Il faudra observer avec attention l'expérience que veulent conduire les SA d'HLM et qui consiste à pratiquer une vente HLM de façon progressive avec une garantie de rachat : ce dispositif emprunte certaines des caractéristiques de chacun des systèmes étrangers. De la vente HLM, il conserve le statut de la transaction, du " shared ownership " la possibilité d'achat progressif et de partage de la propriété ; l'accédant bénéficie d'une garantie de revente et peut, comme dans le " reverse mortgage " américain, récupérer la valeur de la part dont il est propriétaire, son actif net, et demeurer dans son logement en redevenant locataire. Enfin, l'organisme d'HLM entretient, comme dans le " koophur " des relations diverses avec les habitants de l'immeuble, définies par leurs divers statuts d'occupation. Mais un tel système ne suffira pas à dépasser la contradiction apparente, entre l'aspiration à la propriété des ménages, qui semble majoritaire, et les contraintes de mobilité qui vont croissant.

Les Etats-Unis offrent pourtant l'exemple d'une société de ménages très mobiles - le taux de mobilité est le double de celui de la France - et majoritairement propriétaires, puisque c'est le cas de près de 67 % d'entre eux.

Evoluons-nous vers une situation identique ? En effet, le taux de propriétaires s'est accru depuis la fin de la guerre et en France, comme dans la plupart des pays, les pouvoirs publics s'efforcent d'élargir la frange des ménages qui peuvent le devenir.

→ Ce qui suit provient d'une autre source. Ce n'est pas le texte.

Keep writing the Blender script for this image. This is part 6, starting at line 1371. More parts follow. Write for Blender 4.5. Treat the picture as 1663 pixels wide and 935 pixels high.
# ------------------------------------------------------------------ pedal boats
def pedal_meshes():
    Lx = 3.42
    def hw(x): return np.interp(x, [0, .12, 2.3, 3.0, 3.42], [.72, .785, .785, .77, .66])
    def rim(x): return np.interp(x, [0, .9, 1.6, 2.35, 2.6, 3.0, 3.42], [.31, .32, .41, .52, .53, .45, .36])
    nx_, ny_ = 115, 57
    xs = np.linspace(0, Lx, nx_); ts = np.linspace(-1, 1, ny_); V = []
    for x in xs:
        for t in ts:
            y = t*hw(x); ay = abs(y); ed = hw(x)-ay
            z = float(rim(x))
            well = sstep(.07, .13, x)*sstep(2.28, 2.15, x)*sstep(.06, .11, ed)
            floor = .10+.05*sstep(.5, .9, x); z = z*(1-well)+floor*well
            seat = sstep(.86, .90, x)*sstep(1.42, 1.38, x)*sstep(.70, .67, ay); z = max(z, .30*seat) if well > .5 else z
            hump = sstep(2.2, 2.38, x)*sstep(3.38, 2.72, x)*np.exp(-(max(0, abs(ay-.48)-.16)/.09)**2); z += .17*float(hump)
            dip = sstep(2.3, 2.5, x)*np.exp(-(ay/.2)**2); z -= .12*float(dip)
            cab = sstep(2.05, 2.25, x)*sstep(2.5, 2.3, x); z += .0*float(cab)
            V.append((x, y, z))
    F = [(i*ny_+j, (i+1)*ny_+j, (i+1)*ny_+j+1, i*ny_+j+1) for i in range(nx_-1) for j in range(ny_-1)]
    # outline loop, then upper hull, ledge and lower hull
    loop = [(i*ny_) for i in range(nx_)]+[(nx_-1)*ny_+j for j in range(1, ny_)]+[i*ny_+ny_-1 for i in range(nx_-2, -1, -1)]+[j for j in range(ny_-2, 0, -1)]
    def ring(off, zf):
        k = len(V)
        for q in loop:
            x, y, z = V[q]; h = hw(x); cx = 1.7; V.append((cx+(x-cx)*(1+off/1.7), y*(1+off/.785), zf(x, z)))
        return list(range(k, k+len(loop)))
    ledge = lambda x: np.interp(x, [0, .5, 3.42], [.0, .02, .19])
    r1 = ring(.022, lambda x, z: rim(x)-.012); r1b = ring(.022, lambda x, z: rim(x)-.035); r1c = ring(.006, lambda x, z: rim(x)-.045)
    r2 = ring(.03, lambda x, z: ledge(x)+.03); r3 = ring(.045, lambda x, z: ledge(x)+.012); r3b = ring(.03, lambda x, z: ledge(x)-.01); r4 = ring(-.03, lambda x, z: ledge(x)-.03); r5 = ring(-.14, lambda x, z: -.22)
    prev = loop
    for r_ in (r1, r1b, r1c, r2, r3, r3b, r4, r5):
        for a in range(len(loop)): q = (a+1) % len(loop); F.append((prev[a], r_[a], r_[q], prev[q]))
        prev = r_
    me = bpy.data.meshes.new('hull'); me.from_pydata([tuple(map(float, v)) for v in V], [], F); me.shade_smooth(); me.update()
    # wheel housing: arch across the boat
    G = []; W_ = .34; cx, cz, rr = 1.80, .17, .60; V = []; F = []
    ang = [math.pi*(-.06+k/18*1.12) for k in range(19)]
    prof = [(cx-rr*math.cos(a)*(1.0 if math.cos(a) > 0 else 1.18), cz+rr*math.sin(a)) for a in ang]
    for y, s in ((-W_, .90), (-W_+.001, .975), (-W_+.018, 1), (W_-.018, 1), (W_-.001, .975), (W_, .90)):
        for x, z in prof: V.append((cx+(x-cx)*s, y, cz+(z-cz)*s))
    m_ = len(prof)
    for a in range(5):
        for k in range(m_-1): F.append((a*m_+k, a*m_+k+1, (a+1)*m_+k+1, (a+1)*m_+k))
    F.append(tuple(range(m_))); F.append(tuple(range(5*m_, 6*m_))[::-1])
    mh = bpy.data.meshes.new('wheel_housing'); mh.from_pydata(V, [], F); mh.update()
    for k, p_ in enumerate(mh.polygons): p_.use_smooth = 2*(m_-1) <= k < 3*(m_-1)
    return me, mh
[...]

Mais, pour être précis, ce n'est pas le développement de la propriété qui accompagne l'enrichissement de ces économies modernes, c'est la croissance du crédit hypothécaire ou d'une façon plus générale du crédit immobilier. La propriété n'est pas un statut de pays riches, elle domine dans les pays européens les moins développés, par exemple la Grèce ou le Portugal, comme dans nombre de pays en voie de développement ; en revanche, le nombre d'accédants, c'est à dire de propriétaires ayant un crédit long en cours est très faible. C'est dans les pays de l'Europe du Nord, fortement urbanisés, comme l'Allemagne ou les Pays Bas, que la proportion de locataires est élevée, qu'il s'agisse de locataires du parc public ou privé.

La France compte 54 % de propriétaires, parmi lesquels près de la moitié a un crédit en cours. Aux Etats-Unis, les 66 % de propriétaires occupants ont presque tous un crédit hypothécaire en cours. Certes, le régime fiscal l'encourage, puisque la totalité des intérêts d'emprunts, inférieurs à un million de dollars, finançant un ou de deux logements, est déductible du revenu imposable. Mais au-delà de l'avantage fiscal réel, ce qui caractérise ce système, ce n'est pas le démembrement de la propriété, mais la distinction, de nature culturelle, entre statut d'occupation et propriété de la valeur patrimoniale. La valorisation du statut de propriétaire est très forte, mais elle n'est pas liée au fait d'être nécessairement propriétaire de la valeur patrimoniale du logement que l'on occupe ; nombre d'américains sont " house poor ". L'américain peut être propriétaire de son logement tout en étant locataire d'argent. Pour schématiser, le logement est plutôt pour l'américain un bien de consommation et pour le français un investissement.

Le système de " reverse mortgage " répond à la même logique, qui permet à la personne âgée de continuer à occuper son logement tout en réalisant sa valeur patrimoniale. Pour les propriétaires aisés, l'arbitrage est permanent entre le placement dans la valeur de la maison et le placement dans d'autres outils financiers. Cette attitude, associée à un marché très fluide et au fait que l'ensemble des frais liés au changement, frais de transaction, de mutation, d'emprunt, est beaucoup plus modique, explique qu'une société très mobile ait une très large majorité de propriétaires occupants et permette à des ménages très modestes de tenter leur chance dans cette voie.

Plus que le démembrement de la propriété, c'est cette pratique du crédit hypothécaire qui permet de jouir de tous les droits de propriété du logement que l'on occupe, sans être réellement propriétaire de la valeur qui s'y niche.

Cette façon d'envisager la propriété est loin des habitudes françaises ; le français craint la mobilité plus qu'il ne l'anticipe, il s'efforce de rembourser le plus rapidement possible son emprunt, tandis que l'américain pousse son endettement hypothécaire devant lui, alors même qu'il est, globalement, beaucoup plus endetté ; la pratique des " equity loan " lui permet de réemprunter une partie du capital déjà amorti.

Il ne s'agit aucunement de considérer que cette attitude soit meilleure ou doive être encouragée. Cependant, on peut penser que permettre au plus grand nombre d'accéder à la propriété, dans une société où la mobilité, même si elle n'est pas souhaitée est une contrainte, relève davantage de l'évolution vers une distinction plus affirmée entre le statut de propriétaire et la propriété de la valeur patrimoniale, que de l'élaboration de formules juridiques qui ne parviennent pas à faire disparaître le risque qui s'attache nécessairement à toute opération d'accession très sociale.